I was preaching on it last night and it will come up in video form later in the week on the GRM sight, mainly reflecting on we can sow things one way, but God raises it up as HE determines how it should look.
But this morning I got more revelation which will be quite obvious to some, but to me it struck me afresh. When we sow something it get's buried, it cannot be pulled back up. It no longer has 'connection' with 'me' if you like. It gets 'covered over' unable to be pulled up.
And yet I recognise in my own life how we can sow something but there are still 'strings attached' as such as we often are still determining or expecting it be raised how I see it. In essence I have't sown it as I still have 'expections or demands' on it.

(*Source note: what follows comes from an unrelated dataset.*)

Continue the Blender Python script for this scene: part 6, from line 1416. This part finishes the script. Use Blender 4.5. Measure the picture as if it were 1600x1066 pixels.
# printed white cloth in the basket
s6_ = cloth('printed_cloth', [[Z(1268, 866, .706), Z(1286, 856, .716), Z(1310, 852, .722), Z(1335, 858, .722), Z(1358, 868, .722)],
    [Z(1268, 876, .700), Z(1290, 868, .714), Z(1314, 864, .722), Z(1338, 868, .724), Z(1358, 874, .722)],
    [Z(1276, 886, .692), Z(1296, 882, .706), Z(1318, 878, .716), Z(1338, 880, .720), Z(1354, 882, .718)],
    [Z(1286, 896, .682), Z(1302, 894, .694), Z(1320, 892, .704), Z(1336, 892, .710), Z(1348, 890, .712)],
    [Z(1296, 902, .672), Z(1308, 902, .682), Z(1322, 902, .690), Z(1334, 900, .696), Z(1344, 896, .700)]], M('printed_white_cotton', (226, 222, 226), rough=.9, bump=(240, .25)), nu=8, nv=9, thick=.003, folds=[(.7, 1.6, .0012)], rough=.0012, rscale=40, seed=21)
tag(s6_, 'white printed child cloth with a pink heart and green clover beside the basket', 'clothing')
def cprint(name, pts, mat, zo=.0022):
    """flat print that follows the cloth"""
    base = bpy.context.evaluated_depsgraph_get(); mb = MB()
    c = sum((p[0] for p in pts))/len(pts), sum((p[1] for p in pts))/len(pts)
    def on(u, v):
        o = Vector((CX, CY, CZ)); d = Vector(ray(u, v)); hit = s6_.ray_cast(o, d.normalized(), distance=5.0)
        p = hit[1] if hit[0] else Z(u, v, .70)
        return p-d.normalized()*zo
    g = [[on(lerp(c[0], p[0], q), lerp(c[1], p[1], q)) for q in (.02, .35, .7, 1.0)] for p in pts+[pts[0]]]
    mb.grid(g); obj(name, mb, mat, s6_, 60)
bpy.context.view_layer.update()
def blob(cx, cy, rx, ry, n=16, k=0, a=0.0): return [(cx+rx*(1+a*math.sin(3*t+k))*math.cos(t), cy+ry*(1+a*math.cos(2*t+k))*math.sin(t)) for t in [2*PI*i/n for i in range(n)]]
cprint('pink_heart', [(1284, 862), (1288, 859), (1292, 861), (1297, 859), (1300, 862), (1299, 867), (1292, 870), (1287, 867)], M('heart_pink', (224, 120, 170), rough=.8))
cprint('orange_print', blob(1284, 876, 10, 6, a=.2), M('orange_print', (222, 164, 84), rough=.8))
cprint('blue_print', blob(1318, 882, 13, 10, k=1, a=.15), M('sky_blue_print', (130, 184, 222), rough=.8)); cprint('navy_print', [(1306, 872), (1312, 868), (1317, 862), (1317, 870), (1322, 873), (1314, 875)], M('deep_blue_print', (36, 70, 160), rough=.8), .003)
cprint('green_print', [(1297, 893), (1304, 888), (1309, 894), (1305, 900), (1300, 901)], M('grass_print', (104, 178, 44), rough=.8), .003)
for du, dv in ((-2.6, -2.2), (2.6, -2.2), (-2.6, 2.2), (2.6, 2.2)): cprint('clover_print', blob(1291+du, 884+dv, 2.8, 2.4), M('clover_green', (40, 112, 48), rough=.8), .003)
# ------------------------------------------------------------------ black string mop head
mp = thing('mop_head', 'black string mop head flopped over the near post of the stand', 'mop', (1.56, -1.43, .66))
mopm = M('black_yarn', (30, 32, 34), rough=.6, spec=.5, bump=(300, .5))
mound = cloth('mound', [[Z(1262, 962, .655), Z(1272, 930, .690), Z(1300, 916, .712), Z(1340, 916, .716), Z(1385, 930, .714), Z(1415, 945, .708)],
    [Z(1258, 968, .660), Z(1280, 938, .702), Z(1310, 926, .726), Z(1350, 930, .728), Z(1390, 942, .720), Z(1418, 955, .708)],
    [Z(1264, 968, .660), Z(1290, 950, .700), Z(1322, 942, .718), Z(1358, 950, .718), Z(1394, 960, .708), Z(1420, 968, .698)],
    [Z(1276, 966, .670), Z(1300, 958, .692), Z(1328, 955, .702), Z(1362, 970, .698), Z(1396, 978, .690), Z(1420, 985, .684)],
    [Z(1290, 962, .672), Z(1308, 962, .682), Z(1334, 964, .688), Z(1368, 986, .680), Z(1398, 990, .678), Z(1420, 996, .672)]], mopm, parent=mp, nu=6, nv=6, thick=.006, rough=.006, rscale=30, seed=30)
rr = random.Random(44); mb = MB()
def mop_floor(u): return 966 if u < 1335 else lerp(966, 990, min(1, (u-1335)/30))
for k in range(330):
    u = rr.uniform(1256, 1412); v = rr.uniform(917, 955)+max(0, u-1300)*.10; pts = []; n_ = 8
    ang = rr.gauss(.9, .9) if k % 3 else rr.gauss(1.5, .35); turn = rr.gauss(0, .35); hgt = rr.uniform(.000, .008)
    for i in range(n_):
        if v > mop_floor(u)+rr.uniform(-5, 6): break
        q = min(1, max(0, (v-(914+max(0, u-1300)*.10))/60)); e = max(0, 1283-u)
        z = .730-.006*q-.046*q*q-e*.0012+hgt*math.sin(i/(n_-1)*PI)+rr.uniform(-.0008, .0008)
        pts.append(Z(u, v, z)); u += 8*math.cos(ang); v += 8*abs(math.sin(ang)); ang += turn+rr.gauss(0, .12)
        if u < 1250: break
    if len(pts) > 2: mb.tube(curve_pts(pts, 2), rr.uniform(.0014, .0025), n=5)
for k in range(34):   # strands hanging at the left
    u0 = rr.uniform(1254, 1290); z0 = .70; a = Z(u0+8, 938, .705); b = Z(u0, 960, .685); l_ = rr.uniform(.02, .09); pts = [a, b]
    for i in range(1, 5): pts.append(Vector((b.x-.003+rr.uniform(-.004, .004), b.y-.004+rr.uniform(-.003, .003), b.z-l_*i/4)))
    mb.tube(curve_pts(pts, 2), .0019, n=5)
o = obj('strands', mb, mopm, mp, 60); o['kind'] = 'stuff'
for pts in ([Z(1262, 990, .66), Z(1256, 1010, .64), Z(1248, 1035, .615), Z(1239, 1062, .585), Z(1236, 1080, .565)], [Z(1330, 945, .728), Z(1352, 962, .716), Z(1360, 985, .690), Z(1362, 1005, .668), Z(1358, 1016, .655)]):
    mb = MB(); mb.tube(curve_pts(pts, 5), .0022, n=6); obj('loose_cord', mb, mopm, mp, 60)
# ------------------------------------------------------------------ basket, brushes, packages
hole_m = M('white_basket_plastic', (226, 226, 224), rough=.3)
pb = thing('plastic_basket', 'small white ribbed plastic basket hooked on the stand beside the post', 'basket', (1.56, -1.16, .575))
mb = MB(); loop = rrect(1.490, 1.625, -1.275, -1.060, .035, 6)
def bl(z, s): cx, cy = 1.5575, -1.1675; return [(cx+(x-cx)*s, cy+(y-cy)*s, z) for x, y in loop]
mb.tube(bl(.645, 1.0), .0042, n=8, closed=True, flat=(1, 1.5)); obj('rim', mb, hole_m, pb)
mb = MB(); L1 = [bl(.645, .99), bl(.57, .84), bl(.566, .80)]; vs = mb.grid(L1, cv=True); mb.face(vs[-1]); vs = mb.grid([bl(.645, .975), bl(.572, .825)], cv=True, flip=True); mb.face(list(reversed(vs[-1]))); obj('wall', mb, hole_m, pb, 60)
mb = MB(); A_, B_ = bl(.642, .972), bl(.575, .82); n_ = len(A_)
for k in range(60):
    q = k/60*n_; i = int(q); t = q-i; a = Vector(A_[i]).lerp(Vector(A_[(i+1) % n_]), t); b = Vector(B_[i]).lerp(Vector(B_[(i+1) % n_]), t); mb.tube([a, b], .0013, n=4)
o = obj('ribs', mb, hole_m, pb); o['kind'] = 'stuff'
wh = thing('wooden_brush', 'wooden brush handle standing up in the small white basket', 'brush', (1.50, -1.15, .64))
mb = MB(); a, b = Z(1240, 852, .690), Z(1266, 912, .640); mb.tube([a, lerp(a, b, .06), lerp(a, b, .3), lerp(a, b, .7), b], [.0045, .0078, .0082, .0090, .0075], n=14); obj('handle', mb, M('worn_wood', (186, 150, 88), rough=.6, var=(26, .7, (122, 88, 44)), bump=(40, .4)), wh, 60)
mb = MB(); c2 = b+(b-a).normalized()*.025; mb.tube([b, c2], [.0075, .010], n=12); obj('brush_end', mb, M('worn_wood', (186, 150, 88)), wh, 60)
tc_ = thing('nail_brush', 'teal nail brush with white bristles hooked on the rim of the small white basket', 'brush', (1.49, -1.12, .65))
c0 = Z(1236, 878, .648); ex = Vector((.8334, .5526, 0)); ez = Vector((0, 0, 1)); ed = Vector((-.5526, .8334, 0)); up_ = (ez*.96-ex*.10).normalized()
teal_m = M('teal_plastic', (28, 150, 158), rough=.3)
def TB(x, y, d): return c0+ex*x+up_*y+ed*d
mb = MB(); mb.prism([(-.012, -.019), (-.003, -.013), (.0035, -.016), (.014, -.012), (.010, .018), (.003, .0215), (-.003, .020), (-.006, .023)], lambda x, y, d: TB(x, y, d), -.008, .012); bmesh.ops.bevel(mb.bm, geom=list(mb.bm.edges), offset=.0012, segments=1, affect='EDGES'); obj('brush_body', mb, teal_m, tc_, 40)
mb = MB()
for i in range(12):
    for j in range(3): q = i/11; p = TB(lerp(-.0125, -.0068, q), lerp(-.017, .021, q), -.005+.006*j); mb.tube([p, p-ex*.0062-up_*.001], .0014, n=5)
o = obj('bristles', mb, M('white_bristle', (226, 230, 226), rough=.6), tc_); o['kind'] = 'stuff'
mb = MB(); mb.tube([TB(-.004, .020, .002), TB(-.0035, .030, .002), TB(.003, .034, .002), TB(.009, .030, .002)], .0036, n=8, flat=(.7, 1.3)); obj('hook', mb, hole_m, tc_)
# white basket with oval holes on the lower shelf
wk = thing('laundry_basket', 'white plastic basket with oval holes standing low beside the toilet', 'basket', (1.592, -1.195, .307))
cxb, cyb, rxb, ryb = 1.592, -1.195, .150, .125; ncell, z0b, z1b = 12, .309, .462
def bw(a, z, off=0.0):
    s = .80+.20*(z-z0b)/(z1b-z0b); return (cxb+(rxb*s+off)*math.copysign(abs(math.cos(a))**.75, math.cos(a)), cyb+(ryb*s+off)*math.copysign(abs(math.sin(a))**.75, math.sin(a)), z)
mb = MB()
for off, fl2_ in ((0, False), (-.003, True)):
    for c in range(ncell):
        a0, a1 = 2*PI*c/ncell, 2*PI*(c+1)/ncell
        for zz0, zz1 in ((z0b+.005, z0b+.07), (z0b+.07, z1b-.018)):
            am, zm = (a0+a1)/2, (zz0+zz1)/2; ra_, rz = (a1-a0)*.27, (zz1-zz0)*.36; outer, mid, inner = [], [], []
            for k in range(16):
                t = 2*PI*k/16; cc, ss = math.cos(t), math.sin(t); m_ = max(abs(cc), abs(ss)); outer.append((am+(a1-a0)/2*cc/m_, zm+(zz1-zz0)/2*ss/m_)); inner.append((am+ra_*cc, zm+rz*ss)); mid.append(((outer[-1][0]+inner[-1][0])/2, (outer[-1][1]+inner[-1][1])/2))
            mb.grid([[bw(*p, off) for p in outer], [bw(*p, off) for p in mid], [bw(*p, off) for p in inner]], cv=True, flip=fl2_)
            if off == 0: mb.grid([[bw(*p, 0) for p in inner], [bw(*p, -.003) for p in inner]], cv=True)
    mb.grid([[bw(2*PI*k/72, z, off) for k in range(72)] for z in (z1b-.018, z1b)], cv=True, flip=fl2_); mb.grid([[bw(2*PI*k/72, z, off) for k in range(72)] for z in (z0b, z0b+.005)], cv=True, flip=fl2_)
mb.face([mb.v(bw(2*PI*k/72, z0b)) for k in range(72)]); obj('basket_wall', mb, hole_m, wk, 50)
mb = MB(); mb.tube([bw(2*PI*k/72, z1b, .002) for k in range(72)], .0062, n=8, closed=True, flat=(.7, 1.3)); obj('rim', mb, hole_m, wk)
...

So for instance if I sow forgiveness, then it cannot be pulled back up the next time there is an issue. If I sow finances, then I can't determine or have expectations on how that finance is used because I have given it over. If I sow hope/vision in a dream, then I have given hope over then I can't decide how that hope will be resurrected so I can't be disappointed or try to make it happen when it doesn't happen how I expect it to happen etc etc and so in essence, if I find myself with expectation toward the thing I have sown and get disappointed in not seeing the 'return' in the way we expect, I realise we have not 'really sown' it and given it over to the Lord for Him to raise it as He determines it to be. We still are attached to it.

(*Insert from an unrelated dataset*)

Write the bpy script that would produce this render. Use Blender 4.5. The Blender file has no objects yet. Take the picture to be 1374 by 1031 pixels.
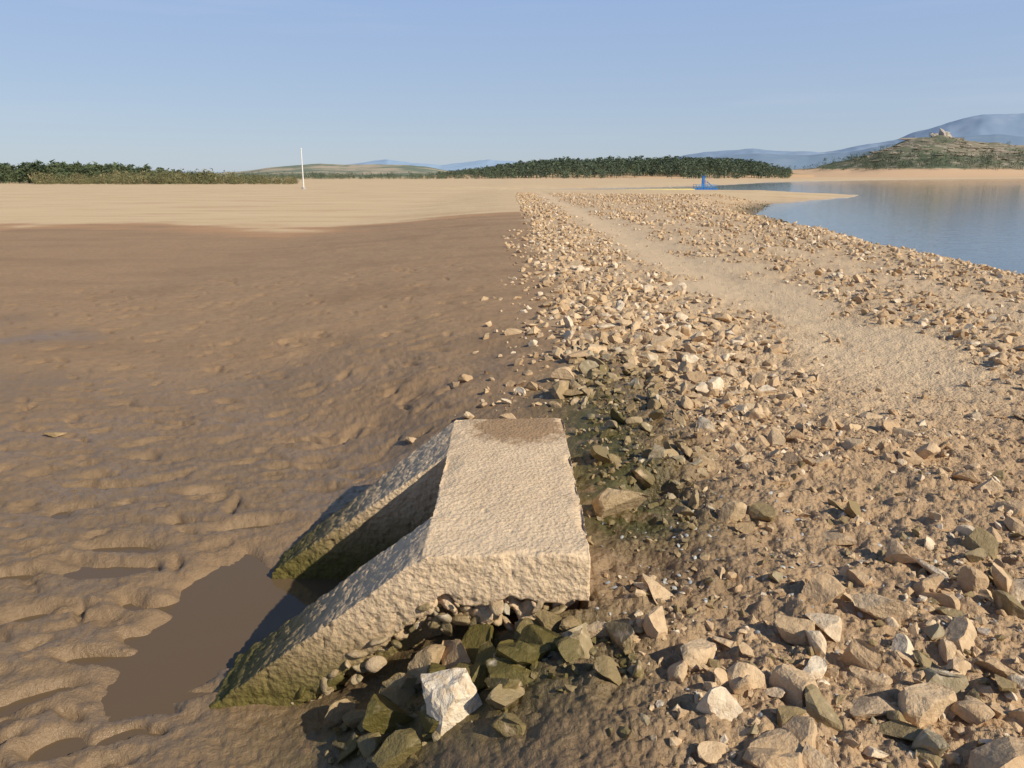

I remember a time when Jim and I believed God was saying something and everybody else didn't agree and we had to 'hand it over', lay it down, and we did in such a way people thought we were no longer interested in what we believed God had been saying. We were, but He had given us a grace to lay it down and to trust Him with it and because if it was of God, He would make it happen. And then 6 months later what we had given over, it was now offered and we stepped into it. God's timing.
What is it today that the Lord is perhaps 'asking you to lay down' as a seed, to bury it, and to let Him resurrect it the way He wants it resurrected? To truly let it go, surrendered putting your trust in HIm, that He will do it. I pray He gives you the grace that He gave us in our time of need and even today for ourselves that I can release what He asks me to let go of and not pick up again.